It's that time--when your mind recedes into a pool of slack, stagnant, foul water, disturbed only by the most remote stimuli. The waters may ripple, but they quickly settle. It is choked with algae, over-fertilized by a summer of sunshine. Someone has poisoned the water. But who?
Them. The corporate evil. Those faceless elites, the money-toting goons who hold the strings and control the marionette that Hollywood has evolved into. Oh, they are evil. After the summer blockbusters begin to dwindle, it comes time to unload the nonsense, the multi-million dollar crap that fails to make even a ripple in the stagnated, algae-choked attention span--failures such as Feardotcom, The Country Bears, SwimFan, etc.? The very creation of such cinema is an embarrassment to capitalism.

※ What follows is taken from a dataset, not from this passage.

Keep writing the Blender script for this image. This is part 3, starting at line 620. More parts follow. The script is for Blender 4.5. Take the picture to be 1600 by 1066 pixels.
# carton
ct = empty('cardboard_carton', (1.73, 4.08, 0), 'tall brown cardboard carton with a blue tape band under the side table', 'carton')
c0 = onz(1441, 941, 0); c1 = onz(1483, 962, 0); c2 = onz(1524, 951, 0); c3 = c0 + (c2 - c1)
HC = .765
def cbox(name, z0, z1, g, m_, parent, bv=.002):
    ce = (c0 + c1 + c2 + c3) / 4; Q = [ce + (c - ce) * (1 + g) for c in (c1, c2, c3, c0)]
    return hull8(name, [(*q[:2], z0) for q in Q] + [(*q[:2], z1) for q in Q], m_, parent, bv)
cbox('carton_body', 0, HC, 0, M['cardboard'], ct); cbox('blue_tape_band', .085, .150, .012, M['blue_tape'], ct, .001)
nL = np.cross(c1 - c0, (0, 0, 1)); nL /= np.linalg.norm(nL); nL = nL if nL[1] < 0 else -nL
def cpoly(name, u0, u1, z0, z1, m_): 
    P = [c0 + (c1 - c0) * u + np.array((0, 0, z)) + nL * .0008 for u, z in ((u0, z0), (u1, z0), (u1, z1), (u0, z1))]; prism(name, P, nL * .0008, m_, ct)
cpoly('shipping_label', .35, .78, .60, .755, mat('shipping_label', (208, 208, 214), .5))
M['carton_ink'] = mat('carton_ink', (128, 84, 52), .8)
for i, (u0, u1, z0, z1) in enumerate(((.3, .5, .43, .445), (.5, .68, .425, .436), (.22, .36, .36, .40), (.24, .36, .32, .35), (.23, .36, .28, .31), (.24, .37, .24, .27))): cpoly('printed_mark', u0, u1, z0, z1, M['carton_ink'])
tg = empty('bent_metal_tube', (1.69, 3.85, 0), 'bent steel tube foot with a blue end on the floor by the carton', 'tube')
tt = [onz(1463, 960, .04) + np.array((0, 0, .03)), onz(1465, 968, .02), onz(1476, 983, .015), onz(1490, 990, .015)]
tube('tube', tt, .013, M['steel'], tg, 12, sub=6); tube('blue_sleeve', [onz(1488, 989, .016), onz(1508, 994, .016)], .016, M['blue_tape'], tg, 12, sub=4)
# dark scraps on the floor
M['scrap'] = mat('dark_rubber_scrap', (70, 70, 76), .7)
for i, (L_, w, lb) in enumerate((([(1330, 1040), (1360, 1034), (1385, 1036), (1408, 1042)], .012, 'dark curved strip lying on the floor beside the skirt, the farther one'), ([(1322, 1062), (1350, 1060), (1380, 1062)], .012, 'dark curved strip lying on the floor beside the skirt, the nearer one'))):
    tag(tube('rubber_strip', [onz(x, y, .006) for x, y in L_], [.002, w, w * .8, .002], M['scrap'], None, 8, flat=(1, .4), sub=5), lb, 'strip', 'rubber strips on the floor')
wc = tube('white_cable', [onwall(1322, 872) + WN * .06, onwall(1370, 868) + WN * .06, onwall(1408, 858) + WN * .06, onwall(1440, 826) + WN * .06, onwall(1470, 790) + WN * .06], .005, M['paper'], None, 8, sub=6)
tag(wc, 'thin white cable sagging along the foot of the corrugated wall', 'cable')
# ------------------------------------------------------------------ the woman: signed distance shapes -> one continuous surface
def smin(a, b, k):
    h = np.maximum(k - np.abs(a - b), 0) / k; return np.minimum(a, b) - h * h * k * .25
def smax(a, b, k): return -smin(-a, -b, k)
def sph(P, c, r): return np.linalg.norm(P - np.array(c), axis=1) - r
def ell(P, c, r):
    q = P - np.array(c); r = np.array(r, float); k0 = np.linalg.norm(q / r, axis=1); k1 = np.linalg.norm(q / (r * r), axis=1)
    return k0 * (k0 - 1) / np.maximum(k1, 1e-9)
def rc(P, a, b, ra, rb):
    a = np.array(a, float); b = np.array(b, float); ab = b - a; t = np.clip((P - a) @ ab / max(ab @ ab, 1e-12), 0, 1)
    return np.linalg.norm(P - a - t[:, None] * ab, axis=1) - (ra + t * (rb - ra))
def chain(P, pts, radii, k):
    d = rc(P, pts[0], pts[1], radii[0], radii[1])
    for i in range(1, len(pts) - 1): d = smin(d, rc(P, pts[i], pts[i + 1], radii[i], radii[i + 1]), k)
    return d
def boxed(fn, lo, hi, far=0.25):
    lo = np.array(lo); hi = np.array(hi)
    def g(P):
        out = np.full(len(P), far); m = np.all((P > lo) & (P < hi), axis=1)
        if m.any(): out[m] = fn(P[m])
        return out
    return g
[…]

Surely, there is better competition, better intellectual input.
And there is. Away from the multiplex, the end of the summer is highlighted by true gems--independently released art films--that break up the typical corporate glum.
Films like the far-from-ordinary upper-class-woman-falling-for-fifteen-year-old-boy Tadpole, and the risque French flick (read: not the typical bland, censored American love story) Read My Lips. These arts films are without the over-budget carnage. Instead, they are the real stories of the fears and plights of the people they represent. The best of the lot, Sunshine State, highlights this rift between the faceless enemy and that of personal, individual dream and consequence. This is the story of the corporate takeover of a small, coastal Florida town and those who involuntarily fight the resort investment. A torrent of untold stories and unfinished endings, it examines the social rifts and racial divides that are perpetuated by corporate investment. This is the story of the invisible squelching of the small business man, the death of the black-owned-business? all done unconsciously by those who follow the American dream. Long and flowing, it encompasses a message few other films can boast. Perhaps Hollywood execs should see this film and embrace its simplicity.